- WHAT TO DO -
Return the lines below that carry the word "scene".

- RAW DATA -
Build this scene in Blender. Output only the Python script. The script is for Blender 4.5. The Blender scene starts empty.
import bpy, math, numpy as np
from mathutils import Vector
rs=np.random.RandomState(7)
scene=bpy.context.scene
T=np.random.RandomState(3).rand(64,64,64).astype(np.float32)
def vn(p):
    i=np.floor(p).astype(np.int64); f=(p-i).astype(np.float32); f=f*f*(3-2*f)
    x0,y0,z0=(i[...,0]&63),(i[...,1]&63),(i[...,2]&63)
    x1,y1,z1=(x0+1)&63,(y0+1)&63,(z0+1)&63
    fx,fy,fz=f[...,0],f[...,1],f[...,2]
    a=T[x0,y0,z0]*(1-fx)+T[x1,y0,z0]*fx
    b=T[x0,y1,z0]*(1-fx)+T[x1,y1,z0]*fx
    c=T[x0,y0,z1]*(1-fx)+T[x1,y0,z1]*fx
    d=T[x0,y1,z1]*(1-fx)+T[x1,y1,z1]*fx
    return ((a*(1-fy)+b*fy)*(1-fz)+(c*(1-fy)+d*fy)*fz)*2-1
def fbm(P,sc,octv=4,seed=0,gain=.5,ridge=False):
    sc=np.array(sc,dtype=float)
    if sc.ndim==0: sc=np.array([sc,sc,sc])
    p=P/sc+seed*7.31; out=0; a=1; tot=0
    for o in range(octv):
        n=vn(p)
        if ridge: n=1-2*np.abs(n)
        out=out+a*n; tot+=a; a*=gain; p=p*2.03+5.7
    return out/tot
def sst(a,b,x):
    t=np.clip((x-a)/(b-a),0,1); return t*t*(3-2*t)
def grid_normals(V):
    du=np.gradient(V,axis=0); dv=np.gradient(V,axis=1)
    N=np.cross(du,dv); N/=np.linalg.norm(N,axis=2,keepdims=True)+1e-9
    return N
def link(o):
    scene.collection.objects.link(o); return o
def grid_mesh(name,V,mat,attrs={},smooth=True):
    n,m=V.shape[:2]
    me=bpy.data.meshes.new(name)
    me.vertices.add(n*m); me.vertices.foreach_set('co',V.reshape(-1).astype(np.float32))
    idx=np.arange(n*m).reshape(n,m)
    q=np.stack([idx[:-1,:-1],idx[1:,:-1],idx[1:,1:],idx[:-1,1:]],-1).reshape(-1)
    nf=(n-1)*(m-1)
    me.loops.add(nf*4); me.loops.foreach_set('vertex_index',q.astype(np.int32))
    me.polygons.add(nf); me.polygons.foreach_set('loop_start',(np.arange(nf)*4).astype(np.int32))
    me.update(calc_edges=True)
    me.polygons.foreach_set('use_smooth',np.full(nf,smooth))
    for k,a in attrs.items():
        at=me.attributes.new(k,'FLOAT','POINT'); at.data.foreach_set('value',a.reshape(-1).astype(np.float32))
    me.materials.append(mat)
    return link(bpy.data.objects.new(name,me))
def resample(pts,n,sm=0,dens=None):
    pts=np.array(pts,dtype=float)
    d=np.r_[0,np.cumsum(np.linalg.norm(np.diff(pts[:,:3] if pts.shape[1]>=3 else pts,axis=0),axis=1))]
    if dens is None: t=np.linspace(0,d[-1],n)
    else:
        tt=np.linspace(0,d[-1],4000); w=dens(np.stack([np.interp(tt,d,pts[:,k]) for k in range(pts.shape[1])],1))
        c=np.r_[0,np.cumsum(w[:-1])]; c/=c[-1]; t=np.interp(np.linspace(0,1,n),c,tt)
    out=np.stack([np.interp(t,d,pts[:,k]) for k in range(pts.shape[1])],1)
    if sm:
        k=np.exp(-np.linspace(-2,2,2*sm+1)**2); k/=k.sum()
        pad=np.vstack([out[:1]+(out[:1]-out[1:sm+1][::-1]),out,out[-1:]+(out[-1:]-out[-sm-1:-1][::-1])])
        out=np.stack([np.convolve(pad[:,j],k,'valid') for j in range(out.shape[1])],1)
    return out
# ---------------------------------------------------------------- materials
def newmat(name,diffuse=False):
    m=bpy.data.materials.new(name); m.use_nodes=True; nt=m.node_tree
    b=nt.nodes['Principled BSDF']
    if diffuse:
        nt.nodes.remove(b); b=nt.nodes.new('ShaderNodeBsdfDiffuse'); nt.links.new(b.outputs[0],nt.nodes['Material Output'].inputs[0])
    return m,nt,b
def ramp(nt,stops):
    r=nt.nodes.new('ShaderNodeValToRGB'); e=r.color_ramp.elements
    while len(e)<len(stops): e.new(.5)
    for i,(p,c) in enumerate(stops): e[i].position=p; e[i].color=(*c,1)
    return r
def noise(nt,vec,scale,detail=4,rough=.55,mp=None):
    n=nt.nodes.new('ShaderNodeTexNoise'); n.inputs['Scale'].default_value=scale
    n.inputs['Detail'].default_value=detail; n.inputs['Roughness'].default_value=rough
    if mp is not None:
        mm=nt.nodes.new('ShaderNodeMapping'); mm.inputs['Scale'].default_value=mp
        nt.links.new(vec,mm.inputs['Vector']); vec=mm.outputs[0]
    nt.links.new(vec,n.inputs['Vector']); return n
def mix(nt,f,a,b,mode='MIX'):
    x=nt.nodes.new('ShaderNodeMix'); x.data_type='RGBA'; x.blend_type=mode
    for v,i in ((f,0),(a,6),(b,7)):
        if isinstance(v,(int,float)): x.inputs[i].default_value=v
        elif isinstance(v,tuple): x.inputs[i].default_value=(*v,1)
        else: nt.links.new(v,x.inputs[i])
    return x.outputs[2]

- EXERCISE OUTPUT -
Build this scene in Blender. Output only the Python script. The script is for Blender 4.5. The Blender scene starts empty.
scene=bpy.context.scene
    scene.collection.objects.link(o); return o